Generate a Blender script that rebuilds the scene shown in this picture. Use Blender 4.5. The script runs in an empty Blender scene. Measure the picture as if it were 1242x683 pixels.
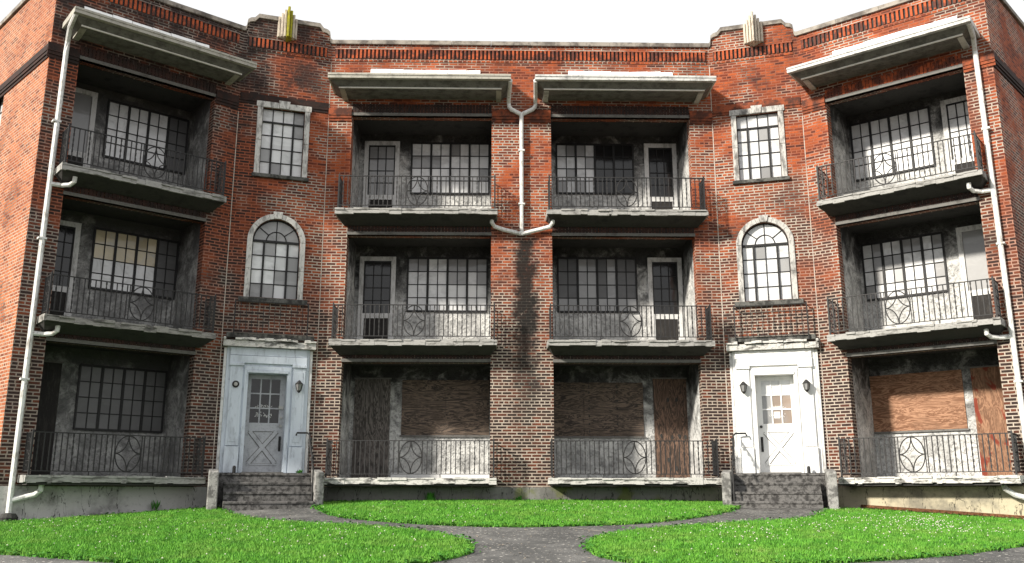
import bpy, bmesh, math, random
import numpy as np
from mathutils import Vector
random.seed(7); np.random.seed(7)
S = bpy.context.scene
C = S.collection
R = math.radians

# ------------------------------------------------------------------ camera, light, exposure
cd = bpy.data.cameras.new('camera'); cam = bpy.data.objects.new('camera', cd); C.objects.link(cam)
cd.sensor_width = 36; cd.lens = 31.997; cd.clip_end = 2000
EYE = Vector((-0.627, 0, 2.138))
cam.location = EYE
yaw, pitch = -0.0204, 0.2289
fwd = Vector((-math.sin(yaw)*math.cos(pitch), math.cos(yaw)*math.cos(pitch), math.sin(pitch)))
cam.rotation_euler = fwd.to_track_quat('-Z', 'Y').to_euler()
S.camera = cam
S.view_settings.view_transform = 'Standard'; S.view_settings.look = 'None'
S.view_settings.exposure = 0.42; S.view_settings.gamma = 1

SUN_PHI, SUN_EL = 35, 27          # degrees from the facade line (to the left), elevation
sd = Vector((-math.cos(R(SUN_PHI))*math.cos(R(SUN_EL)), -math.sin(R(SUN_PHI))*math.cos(R(SUN_EL)), math.sin(R(SUN_EL))))
W = bpy.data.worlds.new('World'); S.world = W; W.use_nodes = True
nt = W.node_tree; nt.nodes.clear()
out = nt.nodes.new('ShaderNodeOutputWorld'); bg = nt.nodes.new('ShaderNodeBackground')
sky = nt.nodes.new('ShaderNodeTexSky'); sky.sky_type = 'NISHITA'; sky.sun_disc = False
sky.sun_elevation = R(SUN_EL); sky.sun_rotation = math.atan2(sd.x, sd.y)
tc = nt.nodes.new('ShaderNodeTexCoord'); nz = nt.nodes.new('ShaderNodeTexNoise')
nz.inputs['Scale'].default_value = 2.2; nz.inputs['Detail'].default_value = 6
rp = nt.nodes.new('ShaderNodeValToRGB'); rp.color_ramp.elements[0].position = .28; rp.color_ramp.elements[1].position = .42
rp.color_ramp.elements[0].color = (.82,.82,.82,1); rp.color_ramp.elements[1].color = (1,1,1,1)
mx = nt.nodes.new('ShaderNodeMix'); mx.data_type = 'RGBA'; mx.inputs[7].default_value = (7.7, 7.75, 7.85, 1)
L = nt.links.new
L(tc.outputs['Generated'], nz.inputs['Vector']); L(nz.outputs['Fac'], rp.inputs['Fac']); L(rp.outputs['Color'], mx.inputs[0])
L(sky.outputs['Color'], mx.inputs[6]); L(mx.outputs[2], bg.inputs['Color']); bg.inputs['Strength'].default_value = 0.1
L(bg.outputs['Background'], out.inputs['Surface'])
sl = bpy.data.lights.new('sun', 'SUN'); sl.energy = 5.0; sl.angle = R(4.5); sl.color = (1, .93, .82)
so = bpy.data.objects.new('sun', sl); C.objects.link(so); so.rotation_euler = sd.to_track_quat('Z', 'Y').to_euler(); so.location = (-20, -10, 20)

# ------------------------------------------------------------------ materials
class N:
    def __init__(s, name):
        s.m = bpy.data.materials.new(name); s.m.use_nodes = True; s.t = s.m.node_tree; s.t.nodes.clear()
        s.o = s.new('ShaderNodeOutputMaterial'); s.p = s.new('ShaderNodeBsdfPrincipled'); s.link(s.p.outputs[0], s.o.inputs[0])
    def new(s, ty): return s.t.nodes.new(ty)
    def link(s, a, b): s.t.links.new(a, b)
    def set(s, sock, v):
        if hasattr(v, 'is_output'): s.link(v, sock)
        else:
            if isinstance(v, tuple) and len(v) == 3 and sock.type == 'RGBA': v = v+(1,)
            sock.default_value = v
    def obj(s): return s.new('ShaderNodeTexCoord').outputs['Object']
    def pos(s): return s.new('ShaderNodeNewGeometry').outputs['Position']
    def uv(s): return s.new('ShaderNodeTexCoord').outputs['UV']
    def noise(s, vec, sc, det=4, rough=.55, dist=0):
        n = s.new('ShaderNodeTexNoise'); s.link(vec, n.inputs['Vector']); n.inputs['Scale'].default_value = sc
        n.inputs['Detail'].default_value = det; n.inputs['Roughness'].default_value = rough; n.inputs['Distortion'].default_value = dist
        return n.outputs['Fac']
    def ramp(s, f, a, b, ca=0, cb=1):
        m = s.new('ShaderNodeMapRange'); s.link(f, m.inputs[0]); m.inputs[1].default_value = a; m.inputs[2].default_value = b
        m.inputs[3].default_value = ca; m.inputs[4].default_value = cb; m.interpolation_type = 'SMOOTHSTEP'; return m.outputs[0]
    def math(s, op, a, b=0, cl=False):
        m = s.new('ShaderNodeMath'); m.operation = op; s.set(m.inputs[0], a); s.set(m.inputs[1], b); m.use_clamp = cl; return m.outputs[0]
    def mix(s, f, a, b, bl='MIX'):
        m = s.new('ShaderNodeMix'); m.data_type = 'RGBA'; m.blend_type = bl; s.set(m.inputs[0], f); s.set(m.inputs[6], a); s.set(m.inputs[7], b); return m.outputs[2]
    def sep(s, v):
        n = s.new('ShaderNodeSeparateXYZ'); s.link(v, n.inputs[0]); return n.outputs
    def scale(s, v, k):
        n = s.new('ShaderNodeMapping'); s.link(v, n.inputs[0]); n.inputs['Scale'].default_value = k; return n.outputs[0]
    def bump(s, h, st=.5, d=.01):
        b = s.new('ShaderNodeBump'); b.inputs['Strength'].default_value = st; b.inputs['Distance'].default_value = d
        s.link(h, b.inputs['Height']); s.link(b.outputs[0], s.p.inputs['Normal'])
    def fin(s, col, rough=.8, spec=.3, metal=0):
        s.set(s.p.inputs['Base Color'], col); s.set(s.p.inputs['Roughness'], rough)
        s.p.inputs['Specular IOR Level'].default_value = spec; s.p.inputs['Metallic'].default_value = metal
        return s.m

def brick_mat(name, bw=.215, rh=.0675, mortar=.0125, c1=(.46,.102,.030), c2=(.17,.034,.018), grime_shade=True, swap=False, mort=(.45,.39,.325), seam=False):
    n = N(name); uv = n.uv(); P = n.pos(); z = n.sep(P)[2]; x = n.sep(P)[0]
    vec = uv
    if swap:
        q = n.sep(uv); cb = n.new('ShaderNodeCombineXYZ'); n.link(q[1], cb.inputs[0]); n.link(q[0], cb.inputs[1]); vec = cb.outputs[0]
    # wobble the courses a little
    wn = n.new('ShaderNodeTexNoise'); n.link(vec, wn.inputs['Vector']); wn.inputs['Scale'].default_value = 9
    va = n.new('ShaderNodeVectorMath'); va.operation = 'MULTIPLY_ADD'; n.link(wn.outputs['Color'], va.inputs[0]); va.inputs[1].default_value = (.012,.007,0); n.link(vec, va.inputs[2])
    b = n.new('ShaderNodeTexBrick'); n.link(va.outputs[0], b.inputs['Vector'])
    b.inputs['Scale'].default_value = 1; b.inputs['Brick Width'].default_value = bw; b.inputs['Row Height'].default_value = rh
    b.inputs['Mortar Size'].default_value = mortar; b.inputs['Mortar Smooth'].default_value = .25
    b.inputs['Color1'].default_value = (0,0,0,1); b.inputs['Color2'].default_value = (1,1,1,1); b.inputs['Mortar'].default_value = (.5,.5,.5,1)
    b.offset = .5; b.squash = 1 if swap else .52; b.squash_frequency = 6
    rnd = n.new('ShaderNodeRGBToBW'); n.link(b.outputs['Color'], rnd.inputs[0]); rnd = rnd.outputs[0]
    big = n.noise(P, .55, 5, .6); mid = n.noise(P, 2.3, 5, .65); fine = n.noise(P, 30, 3, .6)
    hue = n.mix(n.ramp(rnd, .1, .95), c2, c1)
    hue = n.mix(n.ramp(n.noise(P, 1.1, 3), .45, .7, 0, .55), hue, tuple(k*1.25 for k in c1))
    dk = n.ramp(rnd, .0, .25, .5, 0.0)
    hue = n.mix(dk, hue, (.035,.022,.02))
    if grime_shade:
        # soot-blackened low storeys, washed brighter towards the top
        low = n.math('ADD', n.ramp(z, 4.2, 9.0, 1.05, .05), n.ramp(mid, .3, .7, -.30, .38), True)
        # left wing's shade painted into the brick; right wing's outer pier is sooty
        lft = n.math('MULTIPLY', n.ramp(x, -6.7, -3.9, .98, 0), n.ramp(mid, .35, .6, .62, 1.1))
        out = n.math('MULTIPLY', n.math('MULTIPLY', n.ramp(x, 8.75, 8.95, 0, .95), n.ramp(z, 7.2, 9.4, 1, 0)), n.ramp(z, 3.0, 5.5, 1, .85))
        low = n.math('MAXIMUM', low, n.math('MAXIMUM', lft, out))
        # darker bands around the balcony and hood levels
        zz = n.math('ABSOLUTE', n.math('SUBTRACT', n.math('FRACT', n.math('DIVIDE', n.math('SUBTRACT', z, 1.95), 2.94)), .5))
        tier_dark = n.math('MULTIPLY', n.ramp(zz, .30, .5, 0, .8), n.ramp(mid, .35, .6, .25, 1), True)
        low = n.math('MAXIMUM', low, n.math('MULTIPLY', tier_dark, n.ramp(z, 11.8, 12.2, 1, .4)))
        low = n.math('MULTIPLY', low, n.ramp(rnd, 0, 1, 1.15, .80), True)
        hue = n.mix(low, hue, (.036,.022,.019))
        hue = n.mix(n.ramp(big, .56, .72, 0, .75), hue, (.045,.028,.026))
    hue = n.mix(n.ramp(fine, .3, .7, 0, .3), hue, (.02,.012,.01), 'MIX')
    # mortar: pale where raked out and dirty / brick-dust coloured elsewhere
    mcol = n.mix(n.ramp(n.noise(P, 3.3, 4), .35, .65, 0, .45), mort, (.22,.15,.12))
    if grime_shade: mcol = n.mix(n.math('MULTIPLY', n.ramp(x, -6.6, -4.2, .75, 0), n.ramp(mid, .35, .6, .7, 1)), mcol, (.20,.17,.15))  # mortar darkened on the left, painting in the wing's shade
    mcol = n.mix(n.math('MULTIPLY', n.ramp(n.noise(P, .9, 3), .44, .60, 0, .9 if grime_shade else .3), n.ramp(z, 4.5, 8.5, .05, 1)), mcol, (.30,.075,.03))
    mcol = n.mix(n.ramp(n.noise(P, .8, 4, .6), .58, .72, 0, .85), mcol, (.05,.045,.042))
    if grime_shade: # black crust along the parapet and belt of the left half
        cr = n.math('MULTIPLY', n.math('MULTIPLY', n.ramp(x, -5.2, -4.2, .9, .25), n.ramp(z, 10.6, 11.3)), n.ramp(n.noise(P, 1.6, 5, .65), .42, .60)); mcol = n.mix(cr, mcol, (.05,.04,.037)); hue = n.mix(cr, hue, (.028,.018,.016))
    col = n.mix(b.outputs['Fac'], hue, mcol)
    # the drip stain under the middle downpipe
    ax = n.math('ABSOLUTE', n.math('ADD', n.math('SUBTRACT', x, .07), n.math('MULTIPLY', n.math('SUBTRACT', mid, .5), -.9)))
    sx = n.ramp(ax, .10, .34, 1, 0)
    sz = n.math('MULTIPLY', n.ramp(z, 2.6, 6.0, .0, 1), n.ramp(z, 7.72, 7.85, 1, 0))
    ins = n.ramp(n.sep(P)[1], 19.8, 19.9, 0, 1)
    st = n.math('MULTIPLY', n.math('MULTIPLY', sx, sz), n.math('MULTIPLY', ins, n.ramp(n.noise(P, 7, 4), .25, .45, .3, 1)), True)
    col = n.mix(n.math('MULTIPLY', st, .95), col, (.012,.011,.010))
    n.bump(n.math('ADD', n.math('SUBTRACT', 1, b.outputs['Fac']), n.math('MULTIPLY', fine, .35)), .7, .008)
    return n.fin(col, .86, .25)

def plain(name, col, rough=.7, dirt=.35, dcol=(.05,.045,.04), sc=6, bump=.15, spec=.35, thr=(.5,.68), stretch=(1,1,1), metal=0):
    n = N(name); P = n.scale(n.pos(), stretch)
    a = n.noise(P, sc, 6, .65); b = n.noise(P, sc*5, 4, .6)
    c = n.mix(n.ramp(a, thr[0], thr[1], 0, dirt), col, dcol)
    c = n.mix(n.ramp(b, .52, .72, 0, dirt*.8), c, dcol)
    n.bump(n.math('ADD', a, b), bump, .01)
    return n.fin(c, rough, spec, metal)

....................

GIVEN TASK. Determine how many lines of the data contain the word "MAXIMUM", and reply with that number only.

ANSWER TO THIS EXERCISE. 2